We may now glance at some special types of knowing, so as to see
better whether the humanistic account fits. On the mathematical and
logical types we need not enlarge further, nor need we return at
much length to the case of our descriptive knowledge of the course
of nature. So far as this involves anticipation, tho that MAY mean
copying, it need, as we saw, mean little more than ‘getting ready’
in advance. But with many distant and future objects, our practical
relations are to the last degree potential and remote. In no sense
can we now get ready for the arrest of the earth’s revolution by the
tidal brake, for instance; and with the past, tho we suppose
ourselves to know it truly, we have no practical relations at all.
It is obvious that, altho interests strictly practical have been the
original starting-point of our search for true
phenomenal descriptions, yet an intrinsic interest in the bare
describing function has grown up. We wish accounts that shall be
true, whether they bring collateral profit or not. The
primitive function has developed its demand for mere exercise. This
theoretic curiosity seems to be the characteristically human
differentia, and humanism recognizes its enormous scope. A true idea
now means not only one that prepares us for an actual perception. It
means also one that might prepare us for a merely possible
perception, or one that, if spoken, would suggest possible
perceptions to others, or suggest actual perceptions which the
speaker cannot share. The ensemble of perceptions thus thought of as
either actual or possible form a system which it is obviously
advantageous to us to get into a stable and consistent shape; and
here it is that the common-sense notion of permanent beings finds
triumphant use.
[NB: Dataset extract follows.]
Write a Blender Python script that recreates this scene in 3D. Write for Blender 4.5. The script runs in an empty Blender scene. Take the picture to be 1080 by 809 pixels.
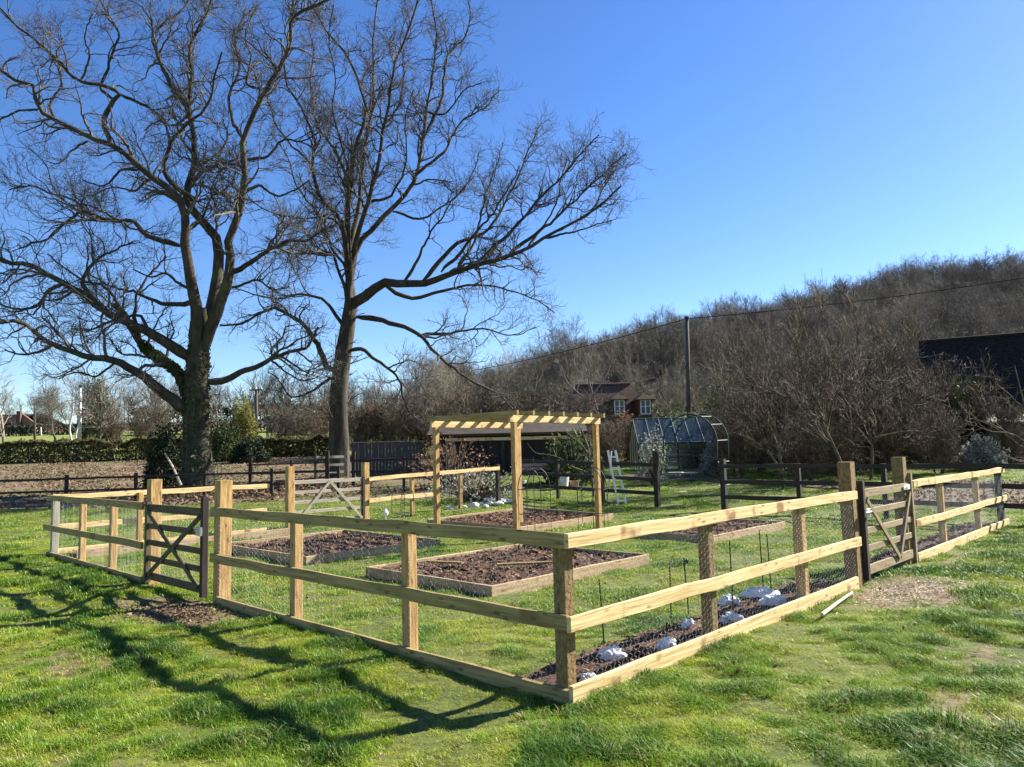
import bpy, math, random
import numpy as np
from mathutils import Matrix, Vector
rng = np.random.default_rng(11); random.seed(5)
S = bpy.context.scene
COL = S.collection
rad = math.radians
A = lambda *a: np.array(a, float)

# ------------------------------------------------------------------ camera geometry
F, PITCH, ROLL, EYE = 780.0, rad(5.53), rad(1.425), 1.61
_f = A(0, math.cos(PITCH), math.sin(PITCH)); _r0 = A(1, 0, 0); _u0 = A(0, -math.sin(PITCH), math.cos(PITCH))
_r = math.cos(ROLL)*_r0 - math.sin(ROLL)*_u0; _up = math.cos(ROLL)*_u0 + math.sin(ROLL)*_r0
CAM = A(0, 0, EYE)
def ray(px, py): return _f + (px-540)/F*_r + (404.5-py)/F*_up
def at(px, py, d):
    """the point seen at a photo pixel, d metres ahead of the camera"""
    q = ray(px, py); return CAM + q*d/q[1]
def hill_extra(x, y):
    xs = [-60, -40, 0, 6, 17, 31, 45, 73, 95, 112, 129, 152, 200, 300]
    hs = [0, 0, 1, 3.5, 8, 11.5, 14.5, 19.5, 24, 27, 29.5, 31, 35, 39]
    e = np.interp(np.asarray(x)*220.0/np.maximum(y, 30), xs, hs)
    t = np.clip((np.asarray(y)-62)/150.0, 0, 1)
    l_ = np.clip((-8-np.asarray(x))/14.0, 0, 1)*.03*np.clip(np.asarray(y)-52, 0, 38)
    return e*t*t*(3-2*t)+l_
def terr(x, y):
    x = np.asarray(x, float); y = np.asarray(y, float)
    b = .12*np.log1p(np.exp(np.clip((y-19)/2, -30, 200)))
    return b + hill_extra(x, y)
def gz(x, y): return float(terr(x, y))
def gnd(px, py):
    d = ray(px, py); t = .5
    while t < 500:
        p = CAM+t*d
        if p[2] < gz(p[0], p[1]): break
        t += .05
    return p
# the garden's own axes: corner post C, u along the left run, v along the right run
C0 = A(.34, 4.96, 0)
U = A(math.sin(rad(-45.6)), math.cos(rad(45.6)), 0); V = A(math.sin(rad(43.6)), math.cos(rad(43.6)), 0)
def uv(u, v, z=0.0):
    p = C0+u*U+v*V; return A(p[0], p[1], gz(p[0], p[1])+z)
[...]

Beings acting outside of the thinker explain, not
only his actual perceptions, past and future, but his possible
perceptions and those of every one else. Accordingly they gratify
our theoretic need in a supremely beautiful way. We pass from our
immediate actual through them into the foreign and the potential,
and back again into the future actual, accounting for innumerable
particulars by a single cause. As in those circular panoramas, where
a real foreground of dirt, grass, bushes, rocks and a broken-down
cannon is enveloped by a canvas picture of sky and earth and of a
raging battle, continuing the foreground so cunningly that the
spectator can detect no joint; so these conceptual objects, added to
our present perceptual reality, fuse with it into the whole
universe of our belief. In spite of all berkeleyan criticism, we do
not doubt that they are really there. Tho our discovery of any one
of them may only date from now, we unhesitatingly say that it not
only IS, but WAS there, if, by so saying, the past appears connected
more consistently with what we feel the present to be. This is
historic truth. Moses wrote the Pentateuch, we think, because if he
didn’t, all our religious habits will have to be undone. Julius
Caesar was real, or we can never listen to history again. Trilobites
were once alive, or all our thought about the strata is at
sea. Radium, discovered only yesterday, must always have existed, or
its analogy with other natural elements, which are permanent, fails.
In all this, it is but one portion of our beliefs reacting on
another so as to yield the most satisfactory total state of mind.
That state of mind, we say, sees truth, and the content of its
deliverances we believe.

Of course, if you take the satisfactoriness concretely, as something
felt by you now, and if, by truth, you mean truth taken
abstractly and verified in the long run, you cannot make them
equate, for it is notorious that the temporarily satisfactory is
often false. Yet at each and every concrete moment, truth for
each man is what that man ‘troweth’ at that moment with the maximum
of satisfaction to himself; and similarly, abstract truth, truth
verified by the long run, and abstract satisfactoriness, long-run
satisfactoriness, coincide. If, in short, we compare concrete with
concrete and abstract with abstract, the true and the
satisfactory do mean the same thing. I suspect that a certain
muddling of matters hereabouts is what makes the general philosophic
public so impervious to humanism’s claims.